Sunday 13 April 2014

Is 4k the new 3D?

Despite gargantuan efforts in the broadcast equipment industry - and some subscription broadcasters who hoped there was a premium to charged -  the 3D home TV fairy's light is all but extinguished. And no amount of wishing by the likes of LG, Sony and Sky has been able to save it. But without pausing to try and understand why, the equipment business is ploughing straight into something that is even more costly and demanding to deliver.

TV set makers have had a pretty good run as we all migrated from VHF 405 to UHF 625 line displays; then adopted colour; then adopted widescreen. And then HD - although most of these adoptions have been painless because Moores law of the decreasing cost of tech advances, has meant the next generation tech costs little or nothing more than the old generation. The end of analogue broadcasting in the UK was a pretty big incentive to trade up at the same time that HD broadcasting was being promoted.

625 line standard definition TV is inescapably fuzzy when compared to 1080 line HD in the average living room on a 30-40" screen. But the analogue transmission format (and analogue video recorder formats like VHS) result in "pixel jitter" that exacerbates the lack of crisp definition. A digital 625 line picture (had one been available) would look considerably sharper than the analogue version.

The bad news for set makers is that modern TV sets last upwards of 10 years, where back in the days of valves (up to the 80s) , it was very rare for a set to go 3 years without a major breakdown. When LCD displays first appeared, no one really knew how long they would last. 3-5 years was a rough guess by the pioneers, but 10 years was easily achieved.

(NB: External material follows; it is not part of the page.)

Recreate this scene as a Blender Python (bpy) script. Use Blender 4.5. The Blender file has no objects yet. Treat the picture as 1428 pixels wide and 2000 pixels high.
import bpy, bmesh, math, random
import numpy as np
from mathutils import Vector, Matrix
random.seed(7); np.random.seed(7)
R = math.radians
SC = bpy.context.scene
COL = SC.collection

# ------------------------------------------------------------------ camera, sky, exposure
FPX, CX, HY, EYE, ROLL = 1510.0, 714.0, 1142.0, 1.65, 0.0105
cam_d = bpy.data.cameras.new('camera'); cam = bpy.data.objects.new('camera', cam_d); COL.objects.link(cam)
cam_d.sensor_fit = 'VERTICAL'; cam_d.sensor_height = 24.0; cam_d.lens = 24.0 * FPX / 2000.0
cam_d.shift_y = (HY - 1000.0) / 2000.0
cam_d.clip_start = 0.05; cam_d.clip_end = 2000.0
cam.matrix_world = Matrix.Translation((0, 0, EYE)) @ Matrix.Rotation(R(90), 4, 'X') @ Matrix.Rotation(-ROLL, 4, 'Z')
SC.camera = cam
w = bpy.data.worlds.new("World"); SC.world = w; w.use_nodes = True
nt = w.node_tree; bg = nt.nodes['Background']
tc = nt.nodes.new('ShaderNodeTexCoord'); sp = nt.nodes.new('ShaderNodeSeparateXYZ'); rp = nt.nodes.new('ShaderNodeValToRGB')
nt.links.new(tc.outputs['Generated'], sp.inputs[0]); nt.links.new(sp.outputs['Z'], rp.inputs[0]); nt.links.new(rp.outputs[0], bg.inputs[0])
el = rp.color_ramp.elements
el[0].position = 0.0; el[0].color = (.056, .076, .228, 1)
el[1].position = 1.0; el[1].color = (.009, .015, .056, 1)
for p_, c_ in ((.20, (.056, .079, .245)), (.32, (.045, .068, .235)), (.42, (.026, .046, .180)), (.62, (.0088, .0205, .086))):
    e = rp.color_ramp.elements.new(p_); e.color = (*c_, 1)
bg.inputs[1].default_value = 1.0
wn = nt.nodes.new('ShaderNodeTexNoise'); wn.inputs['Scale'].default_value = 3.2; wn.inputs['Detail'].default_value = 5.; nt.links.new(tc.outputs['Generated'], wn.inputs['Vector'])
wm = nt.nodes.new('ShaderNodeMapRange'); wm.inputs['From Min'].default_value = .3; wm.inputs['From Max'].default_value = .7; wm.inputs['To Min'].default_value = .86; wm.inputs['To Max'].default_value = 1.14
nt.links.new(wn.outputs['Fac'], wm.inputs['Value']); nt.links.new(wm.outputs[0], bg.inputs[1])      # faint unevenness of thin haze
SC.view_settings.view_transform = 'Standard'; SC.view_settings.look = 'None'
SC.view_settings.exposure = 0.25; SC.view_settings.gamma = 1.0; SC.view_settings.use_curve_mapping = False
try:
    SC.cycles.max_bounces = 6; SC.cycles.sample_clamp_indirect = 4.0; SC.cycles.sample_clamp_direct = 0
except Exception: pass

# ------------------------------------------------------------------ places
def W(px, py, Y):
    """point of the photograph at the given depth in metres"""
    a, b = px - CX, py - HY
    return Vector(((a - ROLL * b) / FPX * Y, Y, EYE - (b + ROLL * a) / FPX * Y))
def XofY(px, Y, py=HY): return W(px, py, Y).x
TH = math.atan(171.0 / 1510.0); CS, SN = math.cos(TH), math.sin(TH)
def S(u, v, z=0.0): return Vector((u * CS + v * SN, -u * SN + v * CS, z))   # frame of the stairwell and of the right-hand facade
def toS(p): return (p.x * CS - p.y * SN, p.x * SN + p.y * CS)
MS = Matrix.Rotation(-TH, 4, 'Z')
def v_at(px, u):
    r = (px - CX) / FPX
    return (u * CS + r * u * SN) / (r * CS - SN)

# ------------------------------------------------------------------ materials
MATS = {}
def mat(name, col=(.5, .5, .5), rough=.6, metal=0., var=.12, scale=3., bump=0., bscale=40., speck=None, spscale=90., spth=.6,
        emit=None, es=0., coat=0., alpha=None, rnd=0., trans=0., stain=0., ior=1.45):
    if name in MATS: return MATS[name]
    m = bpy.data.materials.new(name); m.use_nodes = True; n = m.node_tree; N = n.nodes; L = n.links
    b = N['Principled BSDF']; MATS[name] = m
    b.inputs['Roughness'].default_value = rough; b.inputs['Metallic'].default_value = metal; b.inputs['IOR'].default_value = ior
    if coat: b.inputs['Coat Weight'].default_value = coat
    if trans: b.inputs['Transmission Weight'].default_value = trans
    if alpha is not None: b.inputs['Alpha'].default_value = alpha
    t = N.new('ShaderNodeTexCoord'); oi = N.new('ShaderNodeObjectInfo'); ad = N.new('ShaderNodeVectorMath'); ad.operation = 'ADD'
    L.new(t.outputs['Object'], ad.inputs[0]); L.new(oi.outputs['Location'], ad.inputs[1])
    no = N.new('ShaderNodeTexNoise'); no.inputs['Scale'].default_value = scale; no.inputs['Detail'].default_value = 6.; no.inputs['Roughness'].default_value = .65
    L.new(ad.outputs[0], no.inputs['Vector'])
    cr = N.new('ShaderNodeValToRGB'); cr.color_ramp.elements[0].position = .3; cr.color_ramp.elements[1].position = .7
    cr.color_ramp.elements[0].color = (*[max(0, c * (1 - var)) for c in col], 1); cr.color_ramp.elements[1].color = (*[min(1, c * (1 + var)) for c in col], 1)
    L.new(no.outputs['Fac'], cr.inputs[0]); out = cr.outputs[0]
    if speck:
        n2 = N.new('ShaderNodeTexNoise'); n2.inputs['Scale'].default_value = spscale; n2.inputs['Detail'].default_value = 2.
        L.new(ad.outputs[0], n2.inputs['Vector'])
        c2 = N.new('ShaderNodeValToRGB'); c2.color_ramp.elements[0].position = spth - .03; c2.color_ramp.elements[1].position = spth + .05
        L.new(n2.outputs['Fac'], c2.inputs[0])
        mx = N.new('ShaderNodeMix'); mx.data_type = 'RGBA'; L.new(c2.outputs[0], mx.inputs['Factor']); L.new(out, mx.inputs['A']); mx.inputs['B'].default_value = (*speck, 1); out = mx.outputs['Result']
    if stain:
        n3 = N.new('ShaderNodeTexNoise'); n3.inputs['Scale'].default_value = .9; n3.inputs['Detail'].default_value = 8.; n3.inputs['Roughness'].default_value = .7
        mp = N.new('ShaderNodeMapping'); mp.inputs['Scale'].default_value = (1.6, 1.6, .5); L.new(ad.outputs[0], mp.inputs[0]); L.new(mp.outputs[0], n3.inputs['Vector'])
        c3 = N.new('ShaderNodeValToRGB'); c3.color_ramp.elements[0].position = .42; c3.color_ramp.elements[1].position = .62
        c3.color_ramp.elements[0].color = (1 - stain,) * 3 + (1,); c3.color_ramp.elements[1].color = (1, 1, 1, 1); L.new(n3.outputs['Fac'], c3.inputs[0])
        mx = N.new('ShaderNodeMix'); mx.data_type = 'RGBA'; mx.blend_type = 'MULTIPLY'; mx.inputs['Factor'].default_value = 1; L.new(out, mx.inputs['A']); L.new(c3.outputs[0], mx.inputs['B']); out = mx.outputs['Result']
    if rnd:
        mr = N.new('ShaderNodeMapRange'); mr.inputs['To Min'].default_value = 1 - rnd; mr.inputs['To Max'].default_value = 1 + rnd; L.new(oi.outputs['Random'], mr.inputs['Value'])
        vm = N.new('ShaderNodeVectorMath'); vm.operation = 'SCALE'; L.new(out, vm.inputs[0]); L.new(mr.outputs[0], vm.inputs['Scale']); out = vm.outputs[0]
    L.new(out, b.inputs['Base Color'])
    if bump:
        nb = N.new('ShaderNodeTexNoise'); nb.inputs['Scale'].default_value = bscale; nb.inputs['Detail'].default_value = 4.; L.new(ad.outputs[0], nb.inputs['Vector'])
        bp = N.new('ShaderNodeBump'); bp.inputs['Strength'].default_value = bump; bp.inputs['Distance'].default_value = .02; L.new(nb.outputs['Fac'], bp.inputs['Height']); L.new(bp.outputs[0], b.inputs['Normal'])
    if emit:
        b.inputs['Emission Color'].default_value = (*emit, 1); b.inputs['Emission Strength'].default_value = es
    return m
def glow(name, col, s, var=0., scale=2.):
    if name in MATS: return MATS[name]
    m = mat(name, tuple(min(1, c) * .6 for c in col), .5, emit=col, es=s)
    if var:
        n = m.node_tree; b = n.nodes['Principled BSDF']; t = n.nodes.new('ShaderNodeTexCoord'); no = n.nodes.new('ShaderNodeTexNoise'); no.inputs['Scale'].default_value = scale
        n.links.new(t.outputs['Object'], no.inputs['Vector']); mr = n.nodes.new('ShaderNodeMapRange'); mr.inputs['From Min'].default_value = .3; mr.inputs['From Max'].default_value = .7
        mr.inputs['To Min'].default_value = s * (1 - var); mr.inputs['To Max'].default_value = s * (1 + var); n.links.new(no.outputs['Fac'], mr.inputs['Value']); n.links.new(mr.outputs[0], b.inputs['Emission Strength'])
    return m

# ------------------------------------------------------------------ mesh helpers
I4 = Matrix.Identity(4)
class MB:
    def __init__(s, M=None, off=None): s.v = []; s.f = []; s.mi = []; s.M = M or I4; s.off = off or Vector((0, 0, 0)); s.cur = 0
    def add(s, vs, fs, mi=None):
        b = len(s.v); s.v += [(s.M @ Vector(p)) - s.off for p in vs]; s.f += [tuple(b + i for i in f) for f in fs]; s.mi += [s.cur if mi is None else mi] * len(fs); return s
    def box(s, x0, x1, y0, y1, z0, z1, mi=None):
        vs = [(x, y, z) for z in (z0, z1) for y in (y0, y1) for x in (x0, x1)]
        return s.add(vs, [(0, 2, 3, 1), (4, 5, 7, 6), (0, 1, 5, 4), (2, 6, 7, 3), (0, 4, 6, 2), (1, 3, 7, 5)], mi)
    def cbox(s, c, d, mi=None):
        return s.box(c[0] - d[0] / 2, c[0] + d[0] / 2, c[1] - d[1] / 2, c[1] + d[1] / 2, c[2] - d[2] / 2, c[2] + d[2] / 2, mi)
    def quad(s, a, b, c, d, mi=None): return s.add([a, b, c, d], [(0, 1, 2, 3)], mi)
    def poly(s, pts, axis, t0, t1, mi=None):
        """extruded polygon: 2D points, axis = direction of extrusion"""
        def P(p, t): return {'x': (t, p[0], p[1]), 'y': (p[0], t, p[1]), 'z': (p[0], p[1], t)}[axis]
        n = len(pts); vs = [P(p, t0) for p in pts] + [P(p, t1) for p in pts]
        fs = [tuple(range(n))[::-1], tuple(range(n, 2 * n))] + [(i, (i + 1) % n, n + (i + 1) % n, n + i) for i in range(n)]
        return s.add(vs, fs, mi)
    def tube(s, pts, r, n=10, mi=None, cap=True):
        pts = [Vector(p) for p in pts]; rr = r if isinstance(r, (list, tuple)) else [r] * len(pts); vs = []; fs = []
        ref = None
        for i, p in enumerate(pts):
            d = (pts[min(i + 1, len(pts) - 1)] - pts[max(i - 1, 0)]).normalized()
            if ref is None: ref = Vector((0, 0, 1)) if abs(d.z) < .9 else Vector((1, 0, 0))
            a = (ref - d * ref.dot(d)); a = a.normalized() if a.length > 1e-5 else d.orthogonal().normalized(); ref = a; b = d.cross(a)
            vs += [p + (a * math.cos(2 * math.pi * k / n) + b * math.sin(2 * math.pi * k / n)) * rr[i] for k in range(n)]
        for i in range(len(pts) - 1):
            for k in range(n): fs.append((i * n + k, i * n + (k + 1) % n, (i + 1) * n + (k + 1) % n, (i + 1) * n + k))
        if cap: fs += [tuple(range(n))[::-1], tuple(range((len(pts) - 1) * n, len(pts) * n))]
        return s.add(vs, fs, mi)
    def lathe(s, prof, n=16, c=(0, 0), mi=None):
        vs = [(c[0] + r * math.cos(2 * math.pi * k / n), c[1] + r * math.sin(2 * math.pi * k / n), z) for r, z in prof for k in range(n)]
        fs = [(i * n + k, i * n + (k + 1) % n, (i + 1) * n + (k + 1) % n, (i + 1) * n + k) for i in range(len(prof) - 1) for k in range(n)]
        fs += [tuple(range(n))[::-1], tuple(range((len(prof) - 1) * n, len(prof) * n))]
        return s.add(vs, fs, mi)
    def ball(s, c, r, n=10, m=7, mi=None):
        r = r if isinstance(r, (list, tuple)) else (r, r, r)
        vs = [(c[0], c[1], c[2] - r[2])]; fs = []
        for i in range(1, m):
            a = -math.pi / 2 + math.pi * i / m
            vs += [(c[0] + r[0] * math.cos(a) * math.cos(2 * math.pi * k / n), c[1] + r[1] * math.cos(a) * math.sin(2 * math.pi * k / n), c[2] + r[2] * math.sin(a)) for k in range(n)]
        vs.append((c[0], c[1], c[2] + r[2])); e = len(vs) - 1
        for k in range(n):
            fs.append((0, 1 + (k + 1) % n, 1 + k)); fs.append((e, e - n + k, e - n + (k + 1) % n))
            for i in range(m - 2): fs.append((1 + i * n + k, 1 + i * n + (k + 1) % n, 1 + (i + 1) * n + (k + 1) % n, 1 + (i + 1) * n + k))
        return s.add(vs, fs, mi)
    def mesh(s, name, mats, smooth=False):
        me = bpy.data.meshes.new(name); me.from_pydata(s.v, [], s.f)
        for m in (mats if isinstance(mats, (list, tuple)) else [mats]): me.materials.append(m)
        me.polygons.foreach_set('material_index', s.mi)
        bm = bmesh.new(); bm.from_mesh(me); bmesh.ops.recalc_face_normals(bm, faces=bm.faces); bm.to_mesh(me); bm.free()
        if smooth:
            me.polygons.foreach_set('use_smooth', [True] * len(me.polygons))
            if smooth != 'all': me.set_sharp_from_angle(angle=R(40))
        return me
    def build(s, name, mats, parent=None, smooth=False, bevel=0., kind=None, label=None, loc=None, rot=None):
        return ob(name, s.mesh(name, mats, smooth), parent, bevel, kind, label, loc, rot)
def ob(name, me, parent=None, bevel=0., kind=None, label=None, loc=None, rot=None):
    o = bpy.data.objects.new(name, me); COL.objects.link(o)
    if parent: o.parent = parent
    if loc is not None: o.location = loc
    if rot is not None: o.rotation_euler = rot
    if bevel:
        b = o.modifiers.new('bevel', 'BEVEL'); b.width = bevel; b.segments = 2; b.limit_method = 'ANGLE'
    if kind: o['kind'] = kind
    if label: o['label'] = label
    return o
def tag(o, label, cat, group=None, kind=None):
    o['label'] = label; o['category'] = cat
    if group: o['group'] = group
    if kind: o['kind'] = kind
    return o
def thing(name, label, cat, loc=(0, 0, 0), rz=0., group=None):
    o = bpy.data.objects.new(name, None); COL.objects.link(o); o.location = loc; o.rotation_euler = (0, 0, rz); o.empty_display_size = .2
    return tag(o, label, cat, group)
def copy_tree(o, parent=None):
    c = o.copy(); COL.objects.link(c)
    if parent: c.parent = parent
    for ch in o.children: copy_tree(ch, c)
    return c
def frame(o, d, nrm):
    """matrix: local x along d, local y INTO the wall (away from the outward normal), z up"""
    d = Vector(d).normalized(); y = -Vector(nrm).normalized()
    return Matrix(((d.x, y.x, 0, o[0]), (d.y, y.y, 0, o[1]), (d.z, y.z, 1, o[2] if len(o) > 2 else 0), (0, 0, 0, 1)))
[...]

The 2014 NAB event in Las Vegas went all-out to try and promote the 4K or "Ultra HD"... since it's the only hope for the core technology providers to get a big boost in re-equipment sales. Regular HD equipment is now at commodity prices - and a £150 consumer Panasonic camera produces perfectly good results in most applications. Professional TV crews mostly avoid them for reasons of client credibility - not technical shortcomings; you simply can't continue to charge £5k to shoot a corporate promotional video on a £150 camera.




So I have to say I am suffering from 3D deja vu, and wonder if the industry has still not learned that longevity is all about the content, not the pixels. Good enough has got YouTube where it is today. 4k means 15-20Mbit of (dedicated) IP bandwidth, and it's not just the line speed to punters to consider, it's the exchange pileups where the aggregate amount required becomes humongous for probably not a lot of commercial return since only a very few will see the difference between HD and 4k.

Do we really need it? Content is king, and a duck on a skateboard still gets a gazillion YouTube views at 240x360 on a phone camera. Yes, the $250m blockbusters probably obliged to use the medium - but the rest of us?

1 comment:

  1. The thing about a 4K TV is that:

    - the resolution will eventually be incorporated into every set on sale, meaning when you go to Currys it will simply be an available feature of the one you're purchasing rather than something you specify, and

    - more importantly, 4K sets allow you to watch passive 3D films properly. Essentially, the 4K resolution allows each eye to see full 1080p. No other set allows you to do this.